Heute ist Benjamin ein ausgeglichener und ruhiger junger Mann geworden. Fremden tritt er freundlich, aber auch abwartend gegenüber. Im Dachgeschoss des Reihenhauses bewohnt er zwei Zimmer, in denen er schalten und walten kann. Ein eigener Fernseher, eine Stereoanlage und sogar ein Laptop gehören zur Ausstattung. "Benjamin kann sich beschäftigen", sagt Jutta Tiffert. Benjamin nickt dazu und ergänzt lachend. "Nur manchmal habe ich Langeweile." Seine Eltern versuchen allerdings, diese Langeweile zu umgehen: Im letzten Urlaub musste er das Gartenhäuschen streichen, im nächsten Urlaub ist das Carport an der Reihe. Und dann ist da auch noch Hund Struppi, der von ihm gehätschelt wird.
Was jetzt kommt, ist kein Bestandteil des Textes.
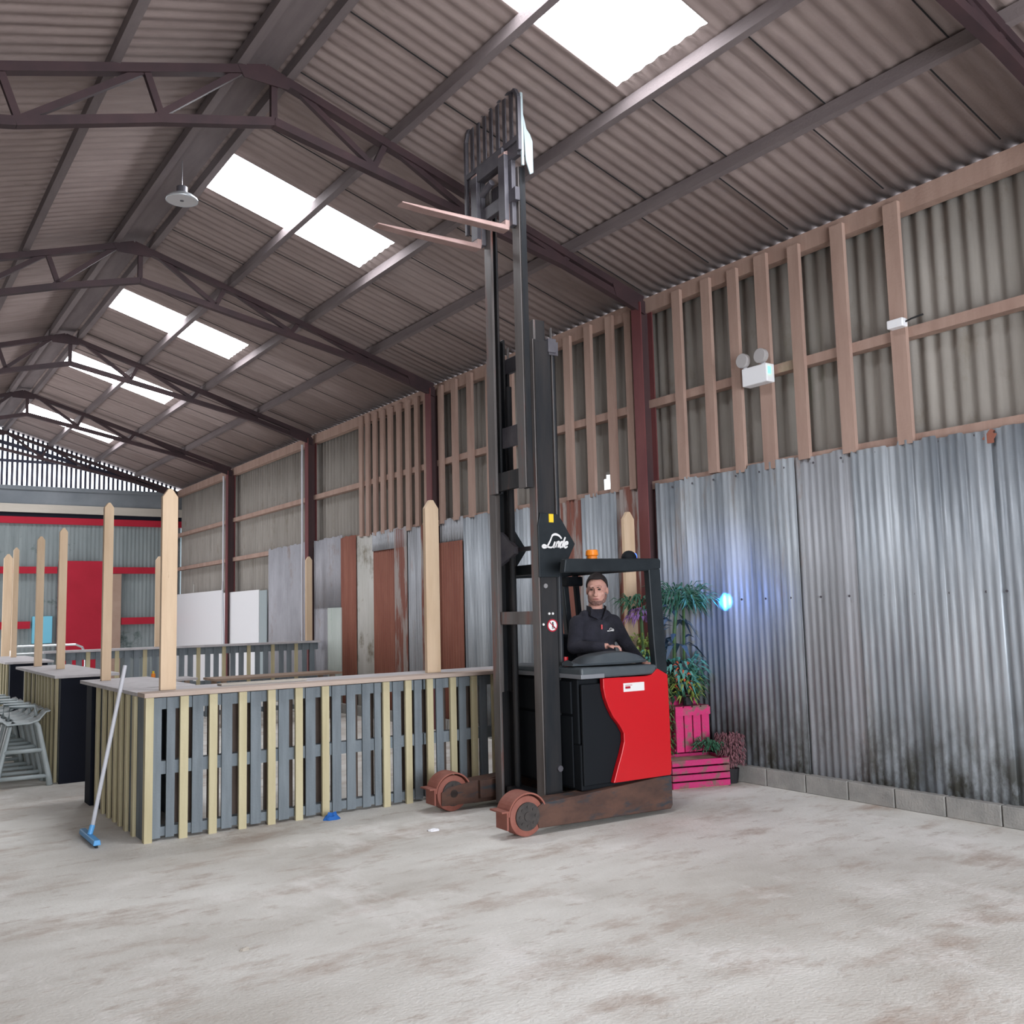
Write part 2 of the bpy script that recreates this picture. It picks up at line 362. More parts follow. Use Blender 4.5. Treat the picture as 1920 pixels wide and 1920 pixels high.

Haben die Eltern im Leben etwas versäumt? Jutta Tiffert muss nicht lange nachdenken. "Ich glaube nicht; denn das Leben mit einem behinderten Kind kann auch eine Bereicherung sein." Auf größere Urlaubsreisen haben sie verzichtet, wenn es außerhalb des Hauses etwas zu feiern gab, ist Benjamin mitgekommen oder einer der beiden Eltern ist zu Hause geblieben.

Benjamin, so glaubt seine Mutter, ist glücklich mit seinem Leben. Er soll aber nicht für immer im Dachgeschoss des Reihenhaus wohnen bleiben. Denn auch Benjamin hat den Wunsch, in den eigenen vier Wänden zu leben. Ziel seiner Eltern ist es, den Sohn eines Tages in eine Wohngemeinschaft zu integrieren, die es in dieser Form in Norderstedt noch nicht gibt: Eine Hausgemeinschaft, wie sie der Verein für Körper- und Mehrfachbehinderte in Norderstedt einrichten möchte.